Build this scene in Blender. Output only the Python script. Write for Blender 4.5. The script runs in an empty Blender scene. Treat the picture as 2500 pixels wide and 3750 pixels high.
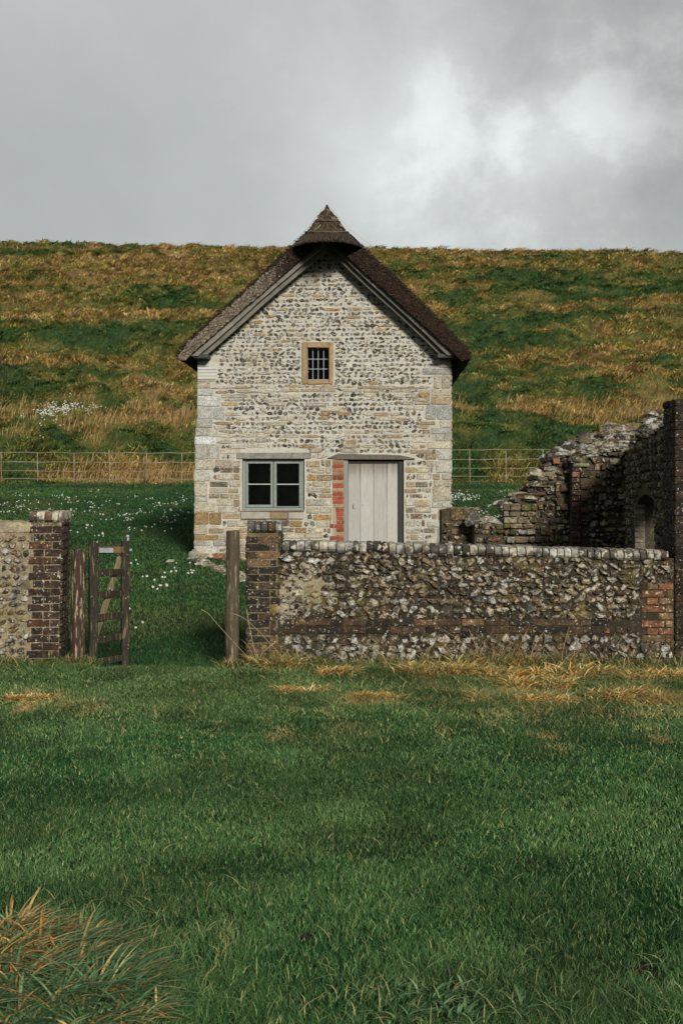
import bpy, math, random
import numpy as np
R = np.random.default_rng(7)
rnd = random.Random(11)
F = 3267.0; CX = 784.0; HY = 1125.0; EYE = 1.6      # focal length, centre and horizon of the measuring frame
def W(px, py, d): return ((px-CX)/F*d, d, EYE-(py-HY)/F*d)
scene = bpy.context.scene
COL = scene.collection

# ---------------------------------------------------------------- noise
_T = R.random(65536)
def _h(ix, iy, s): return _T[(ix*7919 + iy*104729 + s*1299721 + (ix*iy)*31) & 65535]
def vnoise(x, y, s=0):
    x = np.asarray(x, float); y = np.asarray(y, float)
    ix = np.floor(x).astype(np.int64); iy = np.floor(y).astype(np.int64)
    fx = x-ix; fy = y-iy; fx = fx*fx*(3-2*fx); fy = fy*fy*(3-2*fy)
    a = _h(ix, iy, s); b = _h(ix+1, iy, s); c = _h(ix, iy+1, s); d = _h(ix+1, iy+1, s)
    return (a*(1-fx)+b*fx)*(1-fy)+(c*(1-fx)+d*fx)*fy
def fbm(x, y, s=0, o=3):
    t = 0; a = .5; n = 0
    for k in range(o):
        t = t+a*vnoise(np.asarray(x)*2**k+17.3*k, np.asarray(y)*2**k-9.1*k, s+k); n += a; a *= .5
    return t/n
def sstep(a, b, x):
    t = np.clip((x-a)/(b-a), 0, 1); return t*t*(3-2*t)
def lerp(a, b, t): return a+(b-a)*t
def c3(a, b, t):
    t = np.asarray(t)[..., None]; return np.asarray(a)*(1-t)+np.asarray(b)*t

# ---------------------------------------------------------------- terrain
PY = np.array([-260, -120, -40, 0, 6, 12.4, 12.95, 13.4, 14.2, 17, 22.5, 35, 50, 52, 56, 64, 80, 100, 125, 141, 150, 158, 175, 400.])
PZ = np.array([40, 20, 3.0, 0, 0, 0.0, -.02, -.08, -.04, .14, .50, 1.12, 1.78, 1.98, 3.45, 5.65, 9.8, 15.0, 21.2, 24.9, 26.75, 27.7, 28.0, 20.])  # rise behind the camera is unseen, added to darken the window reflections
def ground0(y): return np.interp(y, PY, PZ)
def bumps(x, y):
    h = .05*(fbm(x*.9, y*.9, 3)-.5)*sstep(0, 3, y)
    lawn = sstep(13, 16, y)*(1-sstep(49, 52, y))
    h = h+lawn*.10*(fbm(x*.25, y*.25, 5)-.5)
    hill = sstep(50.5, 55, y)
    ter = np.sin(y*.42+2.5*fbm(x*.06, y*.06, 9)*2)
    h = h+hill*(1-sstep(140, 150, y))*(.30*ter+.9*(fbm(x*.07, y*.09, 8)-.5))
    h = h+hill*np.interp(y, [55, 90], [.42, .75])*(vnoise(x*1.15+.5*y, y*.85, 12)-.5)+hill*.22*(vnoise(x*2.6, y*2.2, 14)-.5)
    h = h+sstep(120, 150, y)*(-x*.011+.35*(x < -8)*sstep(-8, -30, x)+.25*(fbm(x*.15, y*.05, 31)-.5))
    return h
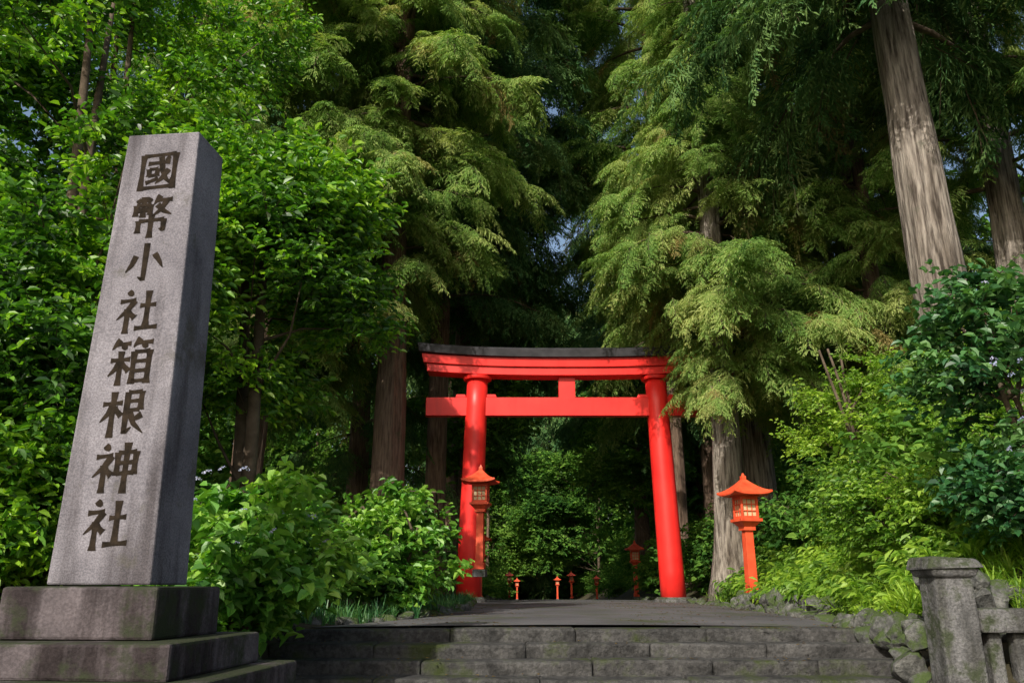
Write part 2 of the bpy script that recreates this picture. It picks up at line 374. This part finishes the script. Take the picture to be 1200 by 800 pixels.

▶ [Exercise description]: Pictures are excluded; copy all other data exactly as shown.

▶ [Response to the task]:
Build this scene in Blender. Output only the Python script. Write for Blender 4.5. The script runs in an empty Blender scene. Treat the picture as 2500 pixels wide and 3750 pixels high.
import bpy, math, random
import numpy as np
R = np.random.default_rng(7)
rnd = random.Random(11)
F = 3267.0; CX = 784.0; HY = 1125.0; EYE = 1.6      # focal length, centre and horizon of the measuring frame
def W(px, py, d): return ((px-CX)/F*d, d, EYE-(py-HY)/F*d)
scene = bpy.context.scene
COL = scene.collection

# ---------------------------------------------------------------- noise
_T = R.random(65536)
def _h(ix, iy, s): return _T[(ix*7919 + iy*104729 + s*1299721 + (ix*iy)*31) & 65535]
def vnoise(x, y, s=0):
    x = np.asarray(x, float); y = np.asarray(y, float)
    ix = np.floor(x).astype(np.int64); iy = np.floor(y).astype(np.int64)
    fx = x-ix; fy = y-iy; fx = fx*fx*(3-2*fx); fy = fy*fy*(3-2*fy)
    a = _h(ix, iy, s); b = _h(ix+1, iy, s); c = _h(ix, iy+1, s); d = _h(ix+1, iy+1, s)
    return (a*(1-fx)+b*fx)*(1-fy)+(c*(1-fx)+d*fx)*fy
def fbm(x, y, s=0, o=3):
    t = 0; a = .5; n = 0
    for k in range(o):
        t = t+a*vnoise(np.asarray(x)*2**k+17.3*k, np.asarray(y)*2**k-9.1*k, s+k); n += a; a *= .5
    return t/n
def sstep(a, b, x):
    t = np.clip((x-a)/(b-a), 0, 1); return t*t*(3-2*t)
def lerp(a, b, t): return a+(b-a)*t
def c3(a, b, t):
    t = np.asarray(t)[..., None]; return np.asarray(a)*(1-t)+np.asarray(b)*t

# ---------------------------------------------------------------- terrain
PY = np.array([-260, -120, -40, 0, 6, 12.4, 12.95, 13.4, 14.2, 17, 22.5, 35, 50, 52, 56, 64, 80, 100, 125, 141, 150, 158, 175, 400.])
PZ = np.array([40, 20, 3.0, 0, 0, 0.0, -.02, -.08, -.04, .14, .50, 1.12, 1.78, 1.98, 3.45, 5.65, 9.8, 15.0, 21.2, 24.9, 26.75, 27.7, 28.0, 20.])  # rise behind the camera is unseen, added to darken the window reflections
def ground0(y): return np.interp(y, PY, PZ)
def bumps(x, y):
    h = .05*(fbm(x*.9, y*.9, 3)-.5)*sstep(0, 3, y)
    lawn = sstep(13, 16, y)*(1-sstep(49, 52, y))
    h = h+lawn*.10*(fbm(x*.25, y*.25, 5)-.5)
    hill = sstep(50.5, 55, y)
    ter = np.sin(y*.42+2.5*fbm(x*.06, y*.06, 9)*2)
    h = h+hill*(1-sstep(140, 150, y))*(.30*ter+.9*(fbm(x*.07, y*.09, 8)-.5))
    h = h+hill*np.interp(y, [55, 90], [.42, .75])*(vnoise(x*1.15+.5*y, y*.85, 12)-.5)+hill*.22*(vnoise(x*2.6, y*2.2, 14)-.5)
    h = h+sstep(120, 150, y)*(-x*.011+.35*(x < -8)*sstep(-8, -30, x)+.25*(fbm(x*.15, y*.05, 31)-.5))
    return h
Write part 2 of the bpy script that recreates this picture. It picks up at line 374. This part finishes the script. Take the picture to be 1200 by 800 pixels.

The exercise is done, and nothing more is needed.